Cairo - Arab Today
Ousted Egyptian president Mohamed Morsi in court in Cairo
Detained incommunicado since his July overthrow, Mohamed Morsi practically burst into the defendants' cage as his murder trial began Monday to declare that he is still Egypt's president.
It was in the same court -- and in the same cage
-- that his predecessor Hosni Mubarak stood trial on similar charges over the deaths of protesters during the first of Egypt's two revolts in three years.
But unlike the stretcher-bound Mubarak, Morsi, wearing a dark blue suit, entered the dock overflowing with defiance and to the applause of his co-defendants.
"I am Dr Mohamed Morsi, the president of the republic," he announced when the judge called his name among the list of seven defendants sharing the cage.
Morsi, the country's first freely elected president, was ousted by the military on July 3 after millions of people took to the streets to call for his resignation, accusing him of failing the revolution that brought him to power.
His greying beard closely trimmed, Morsi smiled and waved at his supporters and lawyers packing the benches of the lecture hall in the police academy.
He also upbraided the judge and lectured policemen stationed outside the cage.
"What is happening now is a cover for a military coup. I cannot accept for the judiciary to become a cover for the military coup," he yelled.
"This won't do, this won't do," said the judge, Ahmed Sabry Youssef.
"I am here involuntarily, and through force," Morsi said. The judge called a recess.
The Islamist had built a reputation for stubbornness and making lengthy speeches, and both traits were on display during Monday's hearing.
"I want a microphone," he demanded when the judge asked him whether he would accept a lawyer in the courtroom.
"This is not a court," he said. "This is not a court with the jurisdiction to try a president.
"This was a military coup. The leaders of the coup should be tried. A coup is treason and a crime," he added, before the judge called another recess.
"Don't allow anyone to fool you," Morsi said, turning his attention to the police guards. "So you don't become enemies of the people."
As Morsi spoke, some Egyptian journalists tried to drown him out, shouting "Execution!
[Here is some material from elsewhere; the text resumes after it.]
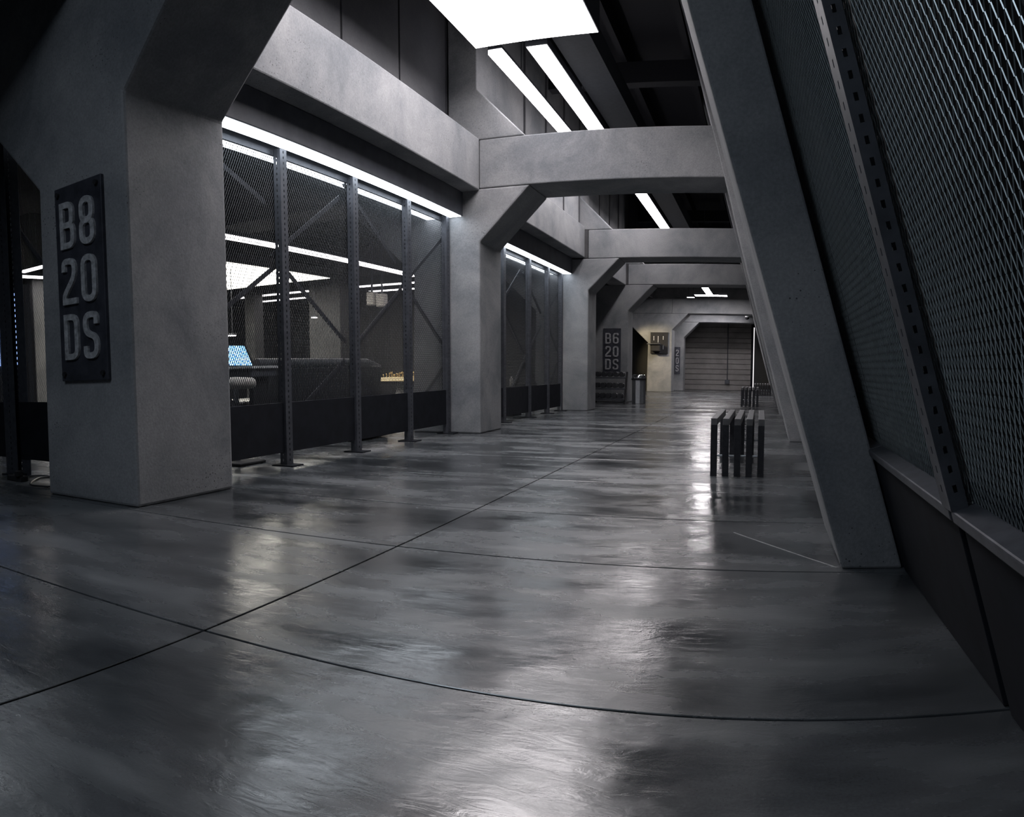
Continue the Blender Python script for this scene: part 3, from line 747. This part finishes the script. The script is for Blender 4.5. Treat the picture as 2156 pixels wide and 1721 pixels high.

Execution!"
When state television aired footage of the hearing -- unlike in Mubarak's trial, it decided against a live broadcast -- none of this was shown in the piece which muted the fallen leader.
Morsi's co-defendants, all former aides or Islamist activists, also bristled when their names were called by the judge, interrupting the session to chant: "Down with military rule!"
They turned their backs on the judge and flashed a four-finger salute, the symbol of a pro-Morsi protest camp that police dispersed in August, killing hundreds of people.
The defendants face an array of charges, with some accused of the premeditated murder of opposition protesters and others, including Morsi, of ordering the violence.
The charges stem from an attack by members of Morsi's Muslim Brotherhood on opposition protesters staging a sit-in outside the presidential palace last December.
At least seven people were killed in the clashes, but Morsi and his co-defendants are on trial for the deaths of three people -- a journalist and two opposition protesters.
The Muslim Brotherhood said four more who died were members of the organisation.
The trial was adjourned to January 8.